C) we knew for sure that the SD card wouldn't draw (much) power from
this rail when the SD driver told it to be off.
In your system A) isn't true so thus it doesn't matter. Even if A)
and B) were true though, I'm not sure I'd trust random SD cards
plugged into the system to not draw power. Given that a random SD
card might draw power from the rail even if the driver wants the
regulator off then perhaps your "system-load" solution is the most
correct thing after all.
NOTE: another option would be to change the regulator driver to just
force this rail to a high power mode and never let it change. That's
what we're doing on a SDM845-based board. When the regulator is off
the mode doesn't matter and as per the above argument we always want
it in high power mode when it's on.
> I see that there are 8 users of regulator-system-load but most are all
> addressing this same issue with the SD card.
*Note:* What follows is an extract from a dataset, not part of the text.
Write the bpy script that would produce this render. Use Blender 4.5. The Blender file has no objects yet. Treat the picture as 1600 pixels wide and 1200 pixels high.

> qcom-msm8974-sony-xperia-castor.dts sets the load to 500 mA but all of
> the other msm8974-based SOCs use 200 mA. I'm not sure if this is
> correct.
Interestingly enough I think the max load here is specified by the SD
card specification. My quick reading of the SD spec shows that you
could do all sorts of complex negotiation with the card about how much
load it could take up but Linux didn't actually support that. If I'm
reading it right the default is 200 mA.
It's unlikely that really matters though. I doubt your regulator has
a different mode for 200 mA vs. 500 mA.
> > +++ b/drivers/regulator/core.c
> > @@ -1344,6 +1344,12 @@ static int set_machine_constraints(struct
> > regulator_dev *rdev,
> > rdev_err(rdev, "failed to set initial mode: %d\n", ret);
> > return ret;
> > }
> > + } else if (rdev->constraints->system_load) {
> > + /*
> > + * We'll only apply the initial system load if an
> > + * initial mode wasn't specified.
> > + */
> > + drms_uA_update(rdev);
> > }
>
> Yes, this patch corrects the issue for me. You can add my tags if you
> end up applying it:
>
> Reported-by: Brian Masney <masneyb@...tation.org>
> Tested-by: Brian Masney <masneyb@...tation.org>
Sent. See <http://lkml.kernel.org/r/20181126170827.160567-1-dianders@chromium.org>.
Looks like Mark already applied it. Thanks, Mark!
> Thanks for the quick response!
Thanks for the quick report and testing. I'm very happy that it was
something as simple as this and not some complex interaction.